Les brigands (The Bandits) is an opéra bouffe, or operetta, by Jacques Offenbach to a French libretto by Henri Meilhac and Ludovic Halévy. Meilhac and Halévy's libretto lampoons both serious (Schiller's play set to music by Verdi) and light theatre (Fra Diavolo and Les diamants de la couronne by Auber). The plot is cheerfully amoral in its presentation of theft as a basic principle of society rather than as an aberration. As Falsacappa, the brigand chieftain, notes: "Everybody steals according to their position in society". The piece premiered in Paris in 1869 and has received periodic revivals in France and elsewhere, both in French and in translation.
Les brigands has a more substantial plot than many Offenbach operettas and integrates the songs more completely into the story. The forces of law and order are represented by the bumbling carabinieri, who always arrive too late to capture the thieves, and whose exaggerated attire delighted the Parisian audience during the premiere. In addition to policemen, financiers receive satiric treatment. The satire is a pretext for joyful musical romps and the frequent Italian and Spanish rhythms are more real than in real life; "Soyez pitoyables" is a true canon, and each act finale is a well-developed whole. A 1983 New York Times, article concluded that the music of the piece seems to have influenced Bizet in writing Carmen and noted that the librettists for this work supplied Bizet's libretto, but standard Offenbach references do not mention any such influence.

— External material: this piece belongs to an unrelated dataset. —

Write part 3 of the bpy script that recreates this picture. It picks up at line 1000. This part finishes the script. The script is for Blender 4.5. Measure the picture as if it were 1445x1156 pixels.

Les brigands was first performed at the Théâtre des Variétés, Paris on 10 December 1869; this version was in three acts. A four-act version was subsequently prepared for a production at the Théâtre de la Gaîté, opening on 25 December 1878. The piece achieved great success as the Second Empire came to an end. Only the outbreak of the Franco-Prussian War in the following months dampened audience enthusiasm. The work was soon popular around Europe and beyond: it was produced in Vienna, Antwerp, Prague, Stockholm, Berlin, Madrid and Budapest in 1870, and in New York City at The Grand Opera House in 1870–71.